Makanya, saya punya dua senjata utama untuk melawan kantuk saat melintasi Klaten. Pertama, musik. Ini mutlak. Playlist favorit harus siap, entah itu lagu hip-hop yang membuat tangan ingin mengetuk setang motor, atau DnB yang membuat kepala sedikit mengangguk ke atas ke bawah. Tanpa musik, perjalanan Klaten bisa terasa seperti ujian ketahanan mental.
Senjata kedua: boncengan yang cerewet. Ini jauh lebih ampuh daripada musik, apalagi kalau boncengannya teman yang jago storytelling. Sepanjang jalan lurus, dia bisa bercerita mulai dari gosip teman kos sampai teori konspirasi kenapa lampu merah di kota lebih lama dari di desa. Kadang saya sesekali banyak tertawa di jalan Klaten daripada di warung kopi, hanya karena obrolan absurd yang muncul spontan (uhuy).

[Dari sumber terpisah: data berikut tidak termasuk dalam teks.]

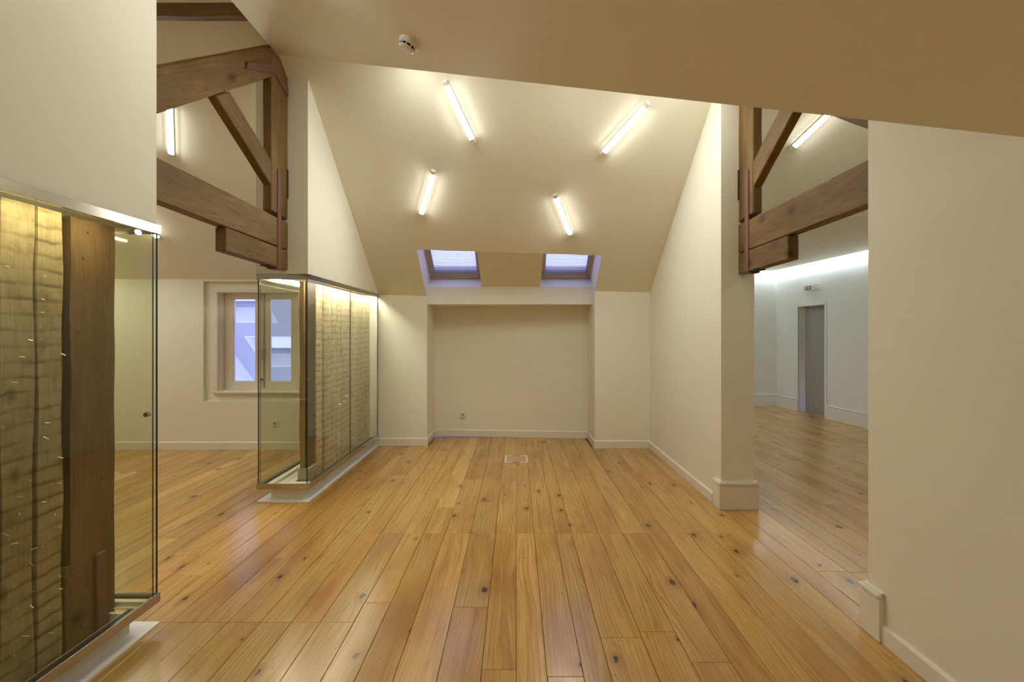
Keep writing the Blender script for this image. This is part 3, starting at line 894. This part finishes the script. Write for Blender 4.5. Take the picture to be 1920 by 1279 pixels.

Tapi kalau sedang sendirian dan baterai HP tinggal diambang 20 persen, ya sudah, pasrah. Saya pernah mencoba fokus menghitung rambu lalu lintas untuk mengusir kantuk. Hasilnya? Tidak efektif. Saya cuma makin sadar bahwa rambu di Klaten itu jaraknya bisa bikin kita menghafalnya di luar kepala. Ada juga ide untuk fokus melihat sawah yang menghampar di kiri kanan, tapi itu justru menambah efek meditasi dan mempercepat proses ngantuk.
Klaten sebenarnya menarik
Sebenarnya, di luar jalannya yang bikin kantuk itu, Klaten punya banyak hal menarik. Ada candi-candi yang sering luput dari perhatian karena kalah pamor sama Prambanan. Ada kuliner khas yang enak kalau sempat mampir. Tapi masalahnya, perjalanan Solo-Jogja lewat Klaten itu jarang sekali saya gunakan untuk mampir. Biasanya saya sedang terburu-buru atau terlalu fokus menghindari kantuk sampai lupa ada alternatif selain “gas terus sampai keluar dari kota ini”.
Saya membayangkan, mungkin ada banyak orang di dunia ini yang punya hubungan serupa dengan Klaten: selalu lewat, jarang berhenti. Klaten seperti aktor figuran dalam film perjalanan hidup kita, dia selalu ada, tapi tidak pernah mendapat sorotan. Dan sayangnya, jalan lurus serta panasnya sering membuat orang lupa kalau di baliknya, ada kehidupan dan cerita yang sebenarnya menarik.